Curran To Conclude Generation Of Service

By John Wagner
Washington Post Staff Writer
Monday, May 8, 2006

J. Joseph Curran Jr. (D), Maryland's longest-serving elected attorney general, will not run again this fall, ending a nearly half-century career in public office during which he emerged as a leading liberal voice on issues of race, the death penalty and gun control.

Curran's decision not to seek a sixth term, shared in an interview yesterday, adds additional drama to an already extraordinary election year in Maryland.

Four statewide seats are now certain to be vigorously contested in primaries in the heavily Democratic state -- a scenario unlike any in recent decades and certain to yield younger officeholders succeeding some lions of Maryland politics.

"As far back as I can look, this is unprecedented," said Terry Lierman, chairman of the Maryland Democratic Party.

The long-awaited decision by Curran, a member of one of Maryland's most prominent extended political families, has been complicated by the bid for governor by his son-in-law Baltimore Mayor Martin O'Malley (D).

A formal announcement is scheduled this morning at an event in Baltimore that is expected to draw many of the nearly 400 state lawyers that Curran oversees. His office is charged with providing legal advice and representation to state agencies, from the governor's office on down.

"I thought maybe it's good to leave while you're still respected rather than when people are asking you why you're still around," said Curran, who will be 75 in July. "I feel very young, and I feel very good. I'd like to do a few more things while time is permitted."

Curran said that he looks forward to returning to private practice and that he might also write and lecture about some of the more turbulent battles of the civil rights era and other parts of his time in politics.

Curran's career began in 1958, when, inspired by Sen. John F. Kennedy, he sought and won a seat in the Maryland House of Delegates. Curran later served in the state Senate and as lieutenant governor during the second term of Gov. Harry R. Hughes (D). Curran won his first term as attorney general in 1986.

During the early part of his career, Curran spoke out on several civil rights issues before the stands were commonly accepted. He called for striking Maryland's law against interracial marriage and for laws requiring the sale of homes to people regardless of race.

Curran ran unsuccessfully for Congress in 1968 as a single-issue candidate calling for the withdrawal of troops from Vietnam.

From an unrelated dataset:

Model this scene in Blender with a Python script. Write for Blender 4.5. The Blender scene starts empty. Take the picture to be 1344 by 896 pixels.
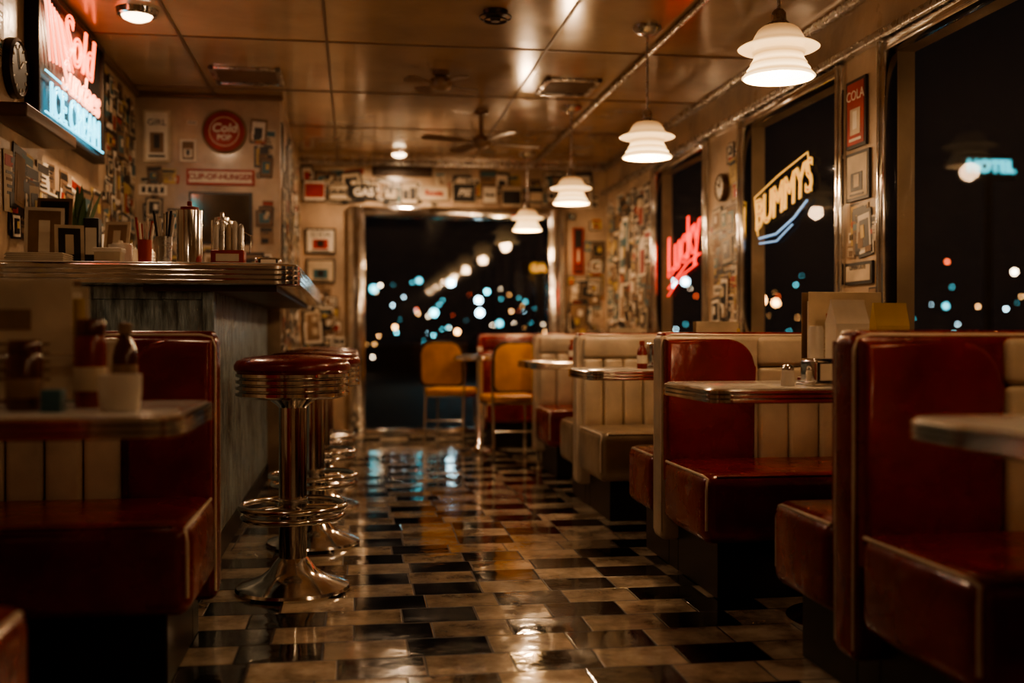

He became a firm advocate of gun control after a 1976 shooting rampage at Baltimore City Hall, in which his father, a City Council member, suffered a heart attack and later died.

Curran's tenure as attorney general included Maryland's involvement in the national settlement with tobacco companies and a push for laws expanding consumer rights and targeting sex offenders, including 2004 legislation that made it a crime to solicit a minor by computer.